The Nepali workers also claim that even after signing the lease they weren't briefed, and none of them to this day have been given a copy. Only after Nepalis demanded to know what the process was to leave the apartment, they declared a month's notice was a must. However, they also told the Nepalis that they would not be given a release form or any document stating that they had left following due process. "Now I have seen others-Jamaicans, Hispanics-leaving with no notice of any kind only after a week, or even a few days of having moved in. How come that wasn't a problem for the landlord?" asks one worker, also requesting anonymity, fearing reprisal. "We are just so worried and scared of what will happen to us, and how people will view Nepali workers from now on because of the reports that accuse us of being thieves," said another.

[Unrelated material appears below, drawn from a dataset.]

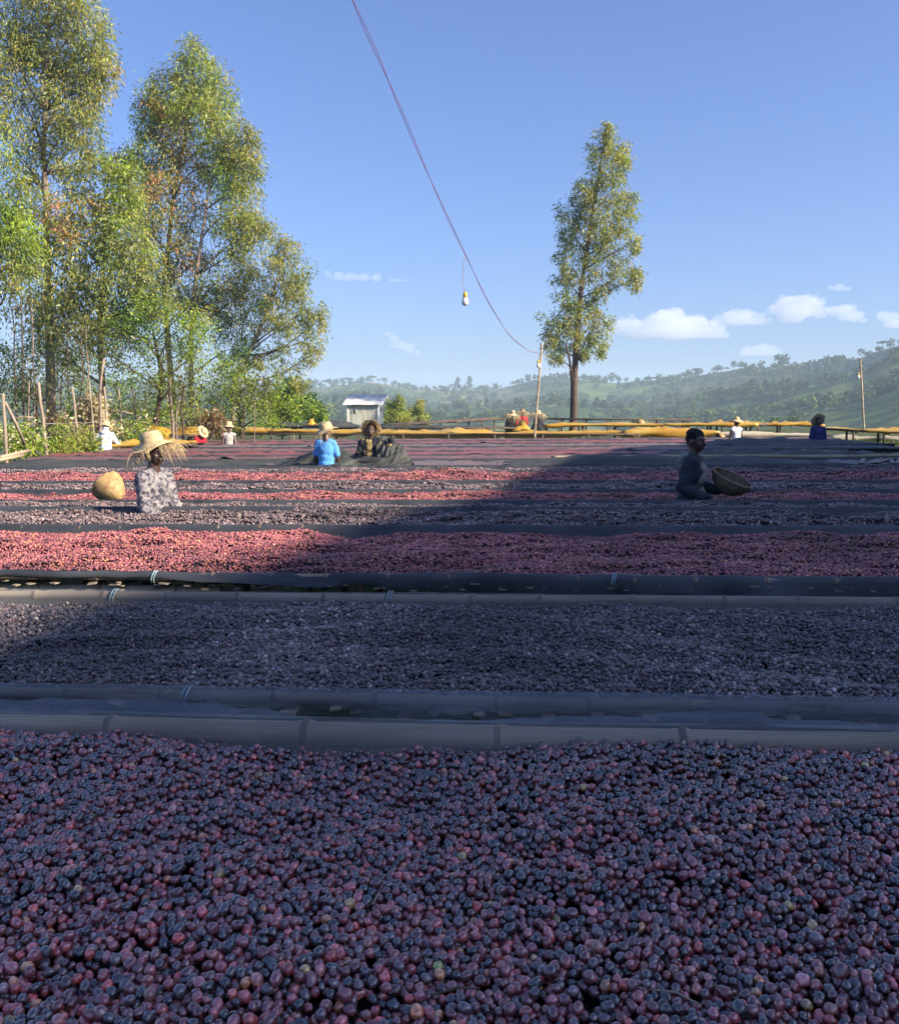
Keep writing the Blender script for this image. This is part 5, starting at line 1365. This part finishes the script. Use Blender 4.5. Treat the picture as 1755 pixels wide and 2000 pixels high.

The fairest report yet published came today in the Sunday Edition of The Huntsville Times. The article was written by Challen Stephens, who with Combrian Lawson had written an article about Cinram's hiring practices and the arrival of Nepali workers on 16 November last year for the same paper. Today's article gives ample space to the Nepali side of the story, explaining the right of the workers to leave any time they wish and how many of those that have left have already found jobs in other American cities. "We are really glad that finally someone has explained the situation after talking to us," a relieved worker said after carefully reading the article. "But I feel that a lot of damage has already been done."

WAAY-TV is now hoping to meet with some of the remaining three dozen or so Nepalis, to hear and broadcast their side of their story, four days after the original report.